Think I’m exaggerating? I wore a dress or skirt every first day of school from kindergarten through senior year in college. I’ve never worn pants to a job interview, and I feel underdressed for a night on the town if my legs are hidden underneath a pair of jeans.

I don’t know where this idea came from, but it’s a childhood quirk that has stuck with me.

I was trying to step outside of my box for the fashion show while browsing Elizabeth’s finery, but then I saw it. Nestled between a few egg-plant colored cocktail dresses and their navy blue counterparts, was this splash of platinum iridescence.

My heart beat a little faster as I got closer to it, and my breath caught in my chest when I took in the jeweled neckline and waist.

I knew without a shadow of a doubt that we would be together. It was shopping destiny my friends. I put it in a dressing room to try on a bit later and scouted for a second outfit.

After trying on several different combinations of tops and bottoms, we finally settled on black jeans and an animal-print cape coat that the ladies decided would be a "show-stopper."

The day of the show, Robyn and Dixie Truelove — the other co-chairwoman — had all the models meet at Chattahoochee Country Club for lunch and a run through. In my mind, I was picturing a straight runway. Easy breezy.

I was a bit shocked when we walked into the ballroom and saw that the stage had been set up in a big X. My nerves got kicked up a notch when I got up on the runway and noticed that it was placed dangerously close to one of the chandeliers.

For most folks, it probably wouldn’t have been a problem, but I’m 6 feet tall in my bare feet, so tack on a couple of extra inches with heels and, Houston, we may have a problem.

My reporter-by-day, model-by-night work schedule wouldn’t allow me to take the rest of the afternoon off for a proper day of pampering. I did my own nails the night before and planned to style my hair myself when I arrived at the country club since I knew I would be short on time.

One thing that I wasn’t willing to skimp on was getting my makeup done by the professionals. Don’t get me wrong, that could’ve been another do-it-yourself project, but I didn’t want it to be. If I had, it would’ve felt like every other day when I decide to wear makeup. With someone else doing it, I felt like a total glam goddess.

Although we were modeling clothes for real-life designers and had our own team of dressers, thanks to a group of uber-helpful fashion and design students from Brenau University, I doubt that my backstage experience was rooted too firmly in model reality. First of all, there was lots of yummy food for us to enjoy backstage before the show started. What professional model do you know eats a plate of pasta in alfredo sauce moments before she hits the runway?

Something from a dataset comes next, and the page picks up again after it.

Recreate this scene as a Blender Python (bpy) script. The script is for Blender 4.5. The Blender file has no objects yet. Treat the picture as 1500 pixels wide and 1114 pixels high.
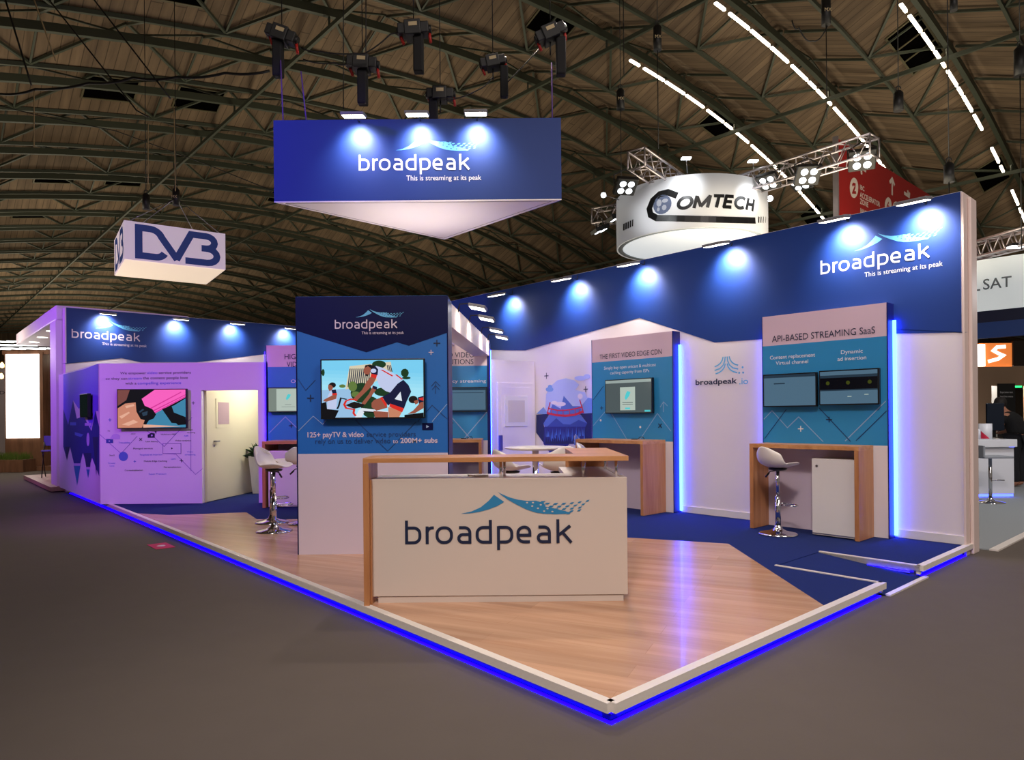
import bpy, math, random
from mathutils import Vector, Matrix
random.seed(7)
C = bpy.context.scene.collection
V = Vector
# ---------------------------------------------------------------- camera model and stand frame
F = 1004.0; RO = 0.009; EYE = 1.456
def ray(x, y):
    dx = x-750.0; dy = 607.5-y
    return V(((dx*math.cos(RO)+dy*math.sin(RO))/F, 1.0, (-dx*math.sin(RO)+dy*math.cos(RO))/F))
E1 = V((-.6670, .7450, 0)).normalized(); E2 = V((E1.y, -E1.x, 0)); UP = V((0, 0, 1))
A0 = V((.450, 3.198, 0)); P = .106
CAM = V((0, 0, EYE))
def S(a, b, z=0.0): return A0+E1*a+E2*b+UP*z
def onz(x, y, z):
    r = ray(x, y); t = (z-EYE)/r.z; return CAM+r*t
def at(x, y, Y): return CAM+ray(x, y)*Y
def st(p):
    q = p-A0; return q.dot(E1), q.dot(E2)
class Pl:
    def __init__(s, O, u, n): s.O = O.copy(); s.O.z = 0; s.u = u.normalized(); s.n = n.normalized()
    def px(s, x, y):
        r = ray(x, y); t = (s.O-CAM).dot(s.n)/r.dot(s.n); p = CAM+r*t
        return (p-s.O).dot(s.u), p.z
    def pt(s, u, v, off=0.0): return s.O+s.u*u+UP*v+s.n*off
    def sh(s, d): return Pl(s.O+s.n*d, s.u, s.n)
# ---------------------------------------------------------------- materials
def lin(c):
    c = c/255.0
    return c/12.92 if c <= .04045 else ((c+.055)/1.055)**2.4
def K(r, g, b): return (lin(r), lin(g), lin(b), 1)
MATS = {}
def M(name, col=(200, 200, 200), rough=.5, metal=0, em=None, es=1.0, noise=0, bump=0, nscale=30, spec=.5, coat=0):
    if name in MATS: return MATS[name]
    m = bpy.data.materials.new(name); m.use_nodes = True; nt = m.node_tree; b = nt.nodes['Principled BSDF']
    b.inputs['Base Color'].default_value = K(*col); b.inputs['Roughness'].default_value = rough
    b.inputs['Metallic'].default_value = metal; b.inputs['Specular IOR Level'].default_value = spec
    b.inputs['Coat Weight'].default_value = coat
    if em:
        b.inputs['Emission Color'].default_value = K(*em); b.inputs['Emission Strength'].default_value = es
    if noise or bump:
        tc = nt.nodes.new('ShaderNodeTexCoord'); n = nt.nodes.new('ShaderNodeTexNoise')
        n.inputs['Scale'].default_value = nscale; n.inputs['Detail'].default_value = 4
        nt.links.new(tc.outputs['Object'], n.inputs['Vector'])
        if noise:
            mx = nt.nodes.new('ShaderNodeMix'); mx.data_type = 'RGBA'
            k = K(*col); mx.inputs[6].default_value = (k[0]*(1-noise), k[1]*(1-noise), k[2]*(1-noise), 1)
            mx.inputs[7].default_value = (min(1, k[0]*(1+noise)), min(1, k[1]*(1+noise)), min(1, k[2]*(1+noise)), 1)
            nt.links.new(n.outputs['Fac'], mx.inputs[0]); nt.links.new(mx.outputs[2], b.inputs['Base Color'])
        if bump:
            bp = nt.nodes.new('ShaderNodeBump'); bp.inputs['Strength'].default_value = bump; bp.inputs['Distance'].default_value = .01
            nt.links.new(n.outputs['Fac'], bp.inputs['Height']); nt.links.new(bp.outputs['Normal'], b.inputs['Normal'])
    MATS[name] = m; return m
def grain(name, c1, c2, rot, scale, rough=.4, planks=None, coat=0, bump=0.0, gap=(.6, .6, .6)):
    """stretched noise grain; object coordinates turned by rot (XYZ euler) so that grain runs along local X"""
    m = bpy.data.materials.new(name); m.use_nodes = True; nt = m.node_tree; b = nt.nodes['Principled BSDF']
    b.inputs['Roughness'].default_value = rough; b.inputs['Coat Weight'].default_value = coat
    tc = nt.nodes.new('ShaderNodeTexCoord'); mp = nt.nodes.new('ShaderNodeMapping'); mp.vector_type = 'TEXTURE'
    mp.inputs['Rotation'].default_value = rot
    nt.links.new(tc.outputs['Object'], mp.inputs['Vector'])
    m2 = nt.nodes.new('ShaderNodeMapping'); m2.inputs['Scale'].default_value = scale
    nt.links.new(mp.outputs['Vector'], m2.inputs['Vector'])
    n = nt.nodes.new('ShaderNodeTexNoise'); n.inputs['Scale'].default_value = 1; n.inputs['Detail'].default_value = 6; n.inputs['Roughness'].default_value = .6
    nt.links.new(m2.outputs['Vector'], n.inputs['Vector'])
    cr = nt.nodes.new('ShaderNodeValToRGB'); cr.color_ramp.elements[0].position = .32; cr.color_ramp.elements[1].position = .68
    cr.color_ramp.elements[0].color = K(*c1); cr.color_ramp.elements[1].color = K(*c2)
    nt.links.new(n.outputs['Fac'], cr.inputs['Fac']); out = cr.outputs['Color']
    if planks:
        br = nt.nodes.new('ShaderNodeTexBrick'); br.inputs['Scale'].default_value = 1
        br.inputs['Brick Width'].default_value = planks[0]; br.inputs['Row Height'].default_value = planks[1]; br.inputs['Mortar Size'].default_value = planks[2]
        br.inputs['Mortar Smooth'].default_value = .2
        br.inputs['Color1'].default_value = (1, 1, 1, 1); br.inputs['Color2'].default_value = (.8, .8, .8, 1); br.inputs['Mortar'].default_value = (*gap, 1)
        nt.links.new(mp.outputs['Vector'], br.inputs['Vector'])
        mx = nt.nodes.new('ShaderNodeMix'); mx.data_type = 'RGBA'; mx.blend_type = 'MULTIPLY'; mx.inputs[0].default_value = 1
        nt.links.new(out, mx.inputs[6]); nt.links.new(br.outputs['Color'], mx.inputs[7]); out = mx.outputs[2]
    nt.links.new(out, b.inputs['Base Color'])
    MATS[name] = m; return m
white = M('white laminate', (222, 216, 214), .45, noise=.02, nscale=3)
wallw = M('white wall print', (226, 216, 220), .6, noise=.02, nscale=2)
cream = M('cream wall', (232, 224, 196), .7, noise=.02, nscale=2)
blue = M('fascia blue', (22, 54, 126), .55, noise=.03, nscale=2, spec=.35)
navy = M('navy print', (4, 12, 66), .4, noise=.02, nscale=2, spec=.2)
midblue = M('panel blue', (26, 102, 184), .45, noise=.02, nscale=2)
teal = M('panel teal', (44, 138, 196), .45, noise=.02, nscale=2)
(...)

And all of the ladies were so nice. I think we were as excited to see each other’s clothes as the audience. Once the show got started, the butterflies in my stomach took flight. Luckily for me, my cape coat seemed to strike a strong chord with the ladies in the audience.

Amid a chorus of "oohhhs" and "ahhhs" the butterflies turned into a warm, rush of excitement. Those feelings turned into sheer elation after I successfully maneuvered the runway without hitting my head on the chandelier. Score one for the tall girl.

Unfortunately for me, it was over all too soon. I felt a bit like Cinderella after the ball, returning the borrowed fashions and wiping my face clean of makeup. With a birthday coming up soon, it’s proof that I’m not getting younger, but somehow, a good game of dress-up never gets old.